Filter the entries that follow, copying every line in which the word "More" appears.

===== MATERIAL TO PROCESS

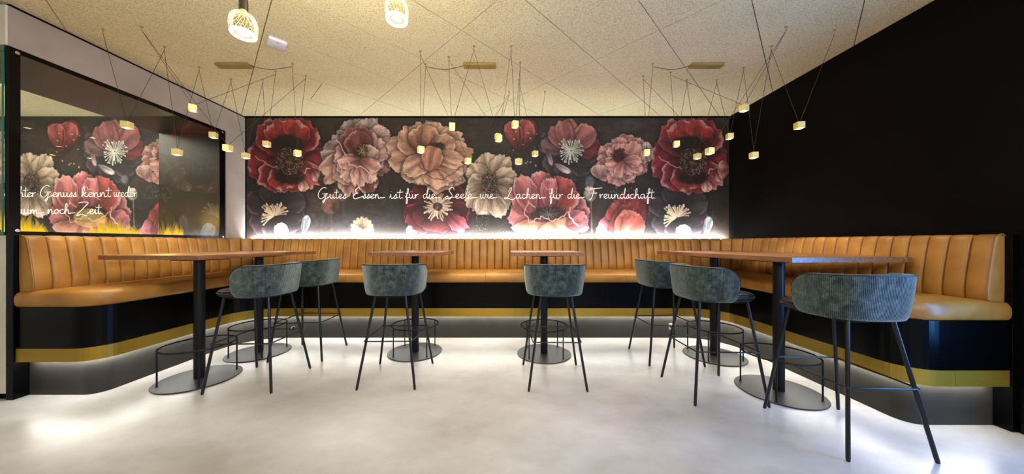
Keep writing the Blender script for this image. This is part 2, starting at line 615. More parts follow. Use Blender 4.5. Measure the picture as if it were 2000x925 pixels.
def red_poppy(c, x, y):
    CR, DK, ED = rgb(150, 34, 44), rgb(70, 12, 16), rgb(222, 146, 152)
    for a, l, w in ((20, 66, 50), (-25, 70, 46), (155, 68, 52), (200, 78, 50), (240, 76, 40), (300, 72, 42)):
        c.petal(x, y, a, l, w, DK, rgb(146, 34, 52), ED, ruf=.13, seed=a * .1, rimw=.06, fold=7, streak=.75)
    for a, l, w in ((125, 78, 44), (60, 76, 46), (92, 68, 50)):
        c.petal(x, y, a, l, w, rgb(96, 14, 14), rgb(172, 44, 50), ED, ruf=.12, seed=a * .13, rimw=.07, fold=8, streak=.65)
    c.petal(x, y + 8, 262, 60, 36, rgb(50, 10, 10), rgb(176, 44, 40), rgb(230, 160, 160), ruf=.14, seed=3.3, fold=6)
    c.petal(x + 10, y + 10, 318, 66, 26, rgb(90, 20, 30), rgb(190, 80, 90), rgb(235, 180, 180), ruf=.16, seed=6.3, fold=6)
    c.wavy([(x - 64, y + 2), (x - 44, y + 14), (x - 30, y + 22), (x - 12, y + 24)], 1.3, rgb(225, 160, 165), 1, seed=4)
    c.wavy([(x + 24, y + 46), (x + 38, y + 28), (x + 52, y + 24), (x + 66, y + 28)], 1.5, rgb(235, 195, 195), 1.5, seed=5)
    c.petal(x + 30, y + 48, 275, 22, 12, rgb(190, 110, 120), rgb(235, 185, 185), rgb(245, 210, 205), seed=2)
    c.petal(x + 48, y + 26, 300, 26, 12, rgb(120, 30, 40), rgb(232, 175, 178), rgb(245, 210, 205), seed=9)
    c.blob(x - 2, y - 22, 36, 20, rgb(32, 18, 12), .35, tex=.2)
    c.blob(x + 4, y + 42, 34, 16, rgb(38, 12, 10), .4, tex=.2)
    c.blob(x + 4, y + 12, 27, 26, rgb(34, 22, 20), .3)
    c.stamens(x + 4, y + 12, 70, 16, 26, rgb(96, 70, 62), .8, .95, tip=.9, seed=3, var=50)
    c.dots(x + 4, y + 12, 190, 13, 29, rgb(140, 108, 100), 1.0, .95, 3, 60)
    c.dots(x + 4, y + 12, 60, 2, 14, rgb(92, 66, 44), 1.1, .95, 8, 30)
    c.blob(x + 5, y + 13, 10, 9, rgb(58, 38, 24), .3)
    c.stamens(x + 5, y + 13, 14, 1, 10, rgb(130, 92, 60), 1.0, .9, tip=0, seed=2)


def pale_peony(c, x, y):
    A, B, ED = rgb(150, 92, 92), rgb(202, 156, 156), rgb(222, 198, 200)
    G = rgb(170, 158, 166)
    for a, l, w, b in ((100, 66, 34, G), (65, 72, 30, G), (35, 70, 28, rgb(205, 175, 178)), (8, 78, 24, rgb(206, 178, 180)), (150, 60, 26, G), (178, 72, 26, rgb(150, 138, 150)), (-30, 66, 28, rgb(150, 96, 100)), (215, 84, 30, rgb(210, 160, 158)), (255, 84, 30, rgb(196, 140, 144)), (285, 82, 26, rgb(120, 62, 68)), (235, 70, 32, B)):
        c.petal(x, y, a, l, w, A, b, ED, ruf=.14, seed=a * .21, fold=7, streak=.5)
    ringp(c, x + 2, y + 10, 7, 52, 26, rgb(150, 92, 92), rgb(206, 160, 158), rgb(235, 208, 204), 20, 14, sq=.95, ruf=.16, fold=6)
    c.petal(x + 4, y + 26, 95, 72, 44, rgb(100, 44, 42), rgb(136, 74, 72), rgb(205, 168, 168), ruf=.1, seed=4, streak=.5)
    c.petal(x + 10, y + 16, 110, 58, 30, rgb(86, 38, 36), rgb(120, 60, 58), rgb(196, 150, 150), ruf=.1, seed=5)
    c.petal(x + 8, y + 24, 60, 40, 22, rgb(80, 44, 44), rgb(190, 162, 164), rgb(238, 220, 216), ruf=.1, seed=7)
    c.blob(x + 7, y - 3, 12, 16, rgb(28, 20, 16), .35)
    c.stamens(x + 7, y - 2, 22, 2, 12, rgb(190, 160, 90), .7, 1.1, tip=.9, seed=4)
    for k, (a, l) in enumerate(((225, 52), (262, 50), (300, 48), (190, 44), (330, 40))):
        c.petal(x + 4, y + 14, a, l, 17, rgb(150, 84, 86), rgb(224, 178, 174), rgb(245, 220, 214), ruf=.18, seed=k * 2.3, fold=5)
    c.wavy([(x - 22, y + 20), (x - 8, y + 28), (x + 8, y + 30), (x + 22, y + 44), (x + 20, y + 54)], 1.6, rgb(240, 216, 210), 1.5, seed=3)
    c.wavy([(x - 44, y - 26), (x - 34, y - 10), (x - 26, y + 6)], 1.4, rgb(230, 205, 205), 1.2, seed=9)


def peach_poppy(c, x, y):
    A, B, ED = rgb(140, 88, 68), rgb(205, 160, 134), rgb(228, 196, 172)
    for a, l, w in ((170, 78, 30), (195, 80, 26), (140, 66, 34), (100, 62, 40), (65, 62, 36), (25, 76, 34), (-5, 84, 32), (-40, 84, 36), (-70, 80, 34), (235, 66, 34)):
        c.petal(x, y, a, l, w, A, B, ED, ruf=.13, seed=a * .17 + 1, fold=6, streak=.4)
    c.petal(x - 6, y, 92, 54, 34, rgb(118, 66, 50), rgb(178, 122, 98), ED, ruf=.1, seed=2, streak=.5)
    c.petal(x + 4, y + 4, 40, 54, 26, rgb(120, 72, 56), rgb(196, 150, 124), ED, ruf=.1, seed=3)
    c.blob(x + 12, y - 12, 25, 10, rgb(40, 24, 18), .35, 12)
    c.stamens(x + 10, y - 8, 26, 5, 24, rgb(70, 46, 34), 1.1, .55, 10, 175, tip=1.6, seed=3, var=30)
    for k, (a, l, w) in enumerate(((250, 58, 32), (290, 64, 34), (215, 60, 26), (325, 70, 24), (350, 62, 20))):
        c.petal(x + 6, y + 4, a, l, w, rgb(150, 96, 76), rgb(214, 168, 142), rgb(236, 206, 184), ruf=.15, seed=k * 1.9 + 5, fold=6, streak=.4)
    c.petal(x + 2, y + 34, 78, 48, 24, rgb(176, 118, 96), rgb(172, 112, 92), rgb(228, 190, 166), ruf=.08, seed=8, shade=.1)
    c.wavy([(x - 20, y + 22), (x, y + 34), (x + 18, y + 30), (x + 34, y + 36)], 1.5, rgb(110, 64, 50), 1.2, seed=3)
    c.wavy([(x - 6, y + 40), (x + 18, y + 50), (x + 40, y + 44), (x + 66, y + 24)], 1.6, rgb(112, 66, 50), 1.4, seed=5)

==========
===== MATERIAL TO PROCESS

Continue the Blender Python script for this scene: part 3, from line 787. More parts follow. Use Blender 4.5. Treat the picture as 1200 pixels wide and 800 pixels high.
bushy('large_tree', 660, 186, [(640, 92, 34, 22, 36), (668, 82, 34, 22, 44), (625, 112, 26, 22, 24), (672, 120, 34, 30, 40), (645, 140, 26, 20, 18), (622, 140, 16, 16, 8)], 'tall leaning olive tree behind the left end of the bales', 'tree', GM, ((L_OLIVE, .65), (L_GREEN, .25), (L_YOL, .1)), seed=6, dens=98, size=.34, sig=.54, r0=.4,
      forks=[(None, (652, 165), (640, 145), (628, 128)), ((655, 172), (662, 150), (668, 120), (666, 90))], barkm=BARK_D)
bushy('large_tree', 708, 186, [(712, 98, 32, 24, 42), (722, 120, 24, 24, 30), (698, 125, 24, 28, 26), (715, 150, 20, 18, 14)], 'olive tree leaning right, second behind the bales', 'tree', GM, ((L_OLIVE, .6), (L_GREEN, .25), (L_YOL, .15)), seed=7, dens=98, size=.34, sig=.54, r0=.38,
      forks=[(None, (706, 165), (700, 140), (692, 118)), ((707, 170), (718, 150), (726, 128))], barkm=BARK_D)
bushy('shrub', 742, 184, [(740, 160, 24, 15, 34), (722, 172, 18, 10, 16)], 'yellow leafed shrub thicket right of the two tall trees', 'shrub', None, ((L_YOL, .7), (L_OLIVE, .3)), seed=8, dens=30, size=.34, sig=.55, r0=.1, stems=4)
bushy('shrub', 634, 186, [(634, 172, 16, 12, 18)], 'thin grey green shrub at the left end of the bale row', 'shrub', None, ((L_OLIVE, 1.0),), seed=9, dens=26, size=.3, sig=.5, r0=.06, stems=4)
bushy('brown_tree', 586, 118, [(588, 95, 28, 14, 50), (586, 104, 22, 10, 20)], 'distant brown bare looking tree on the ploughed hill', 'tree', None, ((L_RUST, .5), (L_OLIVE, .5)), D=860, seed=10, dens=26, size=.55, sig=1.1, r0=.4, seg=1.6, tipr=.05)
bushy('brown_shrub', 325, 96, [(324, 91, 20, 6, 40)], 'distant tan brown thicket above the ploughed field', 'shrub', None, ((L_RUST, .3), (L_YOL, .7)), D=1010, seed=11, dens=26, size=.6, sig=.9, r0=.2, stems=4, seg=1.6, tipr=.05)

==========

### [FINISHED EXERCISE]
Keep writing the Blender script for this image. This is part 2, starting at line 615. More parts follow. Use Blender 4.5. Measure the picture as if it were 2000x925 pixels.
Continue the Blender Python script for this scene: part 3, from line 787. More parts follow. Use Blender 4.5. Treat the picture as 1200 pixels wide and 800 pixels high.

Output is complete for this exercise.